Die Wiederkehr des Religiösen
Der Frage, wie man angesichts dieser nun doch jedermann bekannten kriminellen Erziehungspraktiken im Schatten des Kreuzes heute noch einer christlichen Kirche angehören kann, ist ohne Verlegenheit kaum standzuhalten. Trotzdem aber bleibt die Frage nach dem Verhältnis von „Moderne, Säkularisierung und der Rückkehr des Religiösen“, so der Untertitel des Buches von Olivier Roy auf der Tagesordnung. Ja, vielleicht beginnt sie jetzt nach der Erschütterung der christliche Kirchen, der katholischen im Besonderen, erst so richtig aufzublühen. Roy – und man könnte hier auch den kanadischen Philosophen Charles Taylor hinzufügen – bestreitet ja ganz entschieden, dass die Bedeutung der Religion in dem Maße abnimmt, in dem die Gesellschaften säkularer, moderner, laizistischer werden. „Die Säkularisierung“, so Olivier Roy, „bringt das Religiöse hervor. Es gibt keine ‚Rückkehr des Religiösen, sondern eine Veränderung“.

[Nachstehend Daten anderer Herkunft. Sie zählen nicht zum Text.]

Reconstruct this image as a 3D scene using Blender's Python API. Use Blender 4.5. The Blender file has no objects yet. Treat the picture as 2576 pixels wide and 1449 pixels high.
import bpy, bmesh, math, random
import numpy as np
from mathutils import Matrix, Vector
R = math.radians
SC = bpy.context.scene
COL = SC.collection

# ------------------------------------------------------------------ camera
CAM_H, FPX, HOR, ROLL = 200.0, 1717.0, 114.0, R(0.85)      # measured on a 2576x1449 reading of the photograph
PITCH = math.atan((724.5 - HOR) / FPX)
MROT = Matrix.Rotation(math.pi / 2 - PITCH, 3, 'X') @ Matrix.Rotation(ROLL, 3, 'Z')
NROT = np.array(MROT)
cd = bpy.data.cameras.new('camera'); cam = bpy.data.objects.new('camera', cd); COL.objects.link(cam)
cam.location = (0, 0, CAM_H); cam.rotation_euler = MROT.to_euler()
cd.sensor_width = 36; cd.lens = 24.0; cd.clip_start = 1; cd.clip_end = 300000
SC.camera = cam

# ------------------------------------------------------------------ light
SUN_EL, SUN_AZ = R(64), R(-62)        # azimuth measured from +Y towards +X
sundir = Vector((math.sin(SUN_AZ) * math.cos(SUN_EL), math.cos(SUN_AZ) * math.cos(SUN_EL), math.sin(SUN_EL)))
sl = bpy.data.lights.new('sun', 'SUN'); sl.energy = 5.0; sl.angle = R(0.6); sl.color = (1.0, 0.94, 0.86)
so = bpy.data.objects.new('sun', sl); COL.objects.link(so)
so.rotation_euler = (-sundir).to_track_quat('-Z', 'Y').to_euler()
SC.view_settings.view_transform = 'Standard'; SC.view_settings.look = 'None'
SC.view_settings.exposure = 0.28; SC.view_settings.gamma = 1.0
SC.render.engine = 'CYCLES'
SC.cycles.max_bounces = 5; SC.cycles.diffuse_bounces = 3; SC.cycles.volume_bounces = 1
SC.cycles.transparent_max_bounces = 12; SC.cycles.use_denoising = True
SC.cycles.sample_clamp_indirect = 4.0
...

Könnte es einen Zusammenhang geben zwischen zunehmender kultureller Entwurzelung und radikaler Individualisierung und einer Hinwendung zu fundamentalistischen religiösen Orientierungen? „Wie kann man erklären, daß der Pfingstglaube die Religion ist, die weltweit am schnellsten wächst? (…) Weshalb führt die ideologische Zuspitzung der Religion im Iran zu einer Säkularisierung der Zivilgesellschaft? Kurz, was passiert, wenn Religionen sich von ihren kulturellen Wurzeln lösen?“
Das Buch von Olivier Roy fasziniert und irritiert durch die Schärfe seiner vielen Fragen zu den möglichen Ursachen einer Wiederkehr des Religiösen in der globalisierten Moderne. Was erwartet uns nach der schleichenden, durch die ‚Missbrauchsdebatte’ ja nur beschleunigten Abwendung von den traditionellen Formen des Religiösen? Ist es tatsächlich ein Fortschritt, wenn nach dem tiefen Vertrauensverlust gegenüber den Institutionen des ‚alten Christentums’ jetzt evangelikale Missionare, charismatische Pfingstgläubige und einfältige Fernsehprediger mit großem Zuspruch ihre Arme ausbreiten? Und was sind die Antworten der aufgeklärten Zivilgesellschaft auf die Provokationen der fundamentalistischen Erscheinungsformen einer ‚neuen Religiösität’? „Die heilige Einfalt“, so entlässt Roy seine verunsicherten Leser aus dem Studium seines Buches „ hat eine große Zukunft vor sich.“
Carl Wilhelm Macke
Olivier Roy: Heilige Einfalt. Über die politischen Gefahren entwurzelter Religionen
Aus dem Französischen von Ursel Schäfer.
München: Siedler Verlag 2010. 335 Seiten. 22,95 Euro.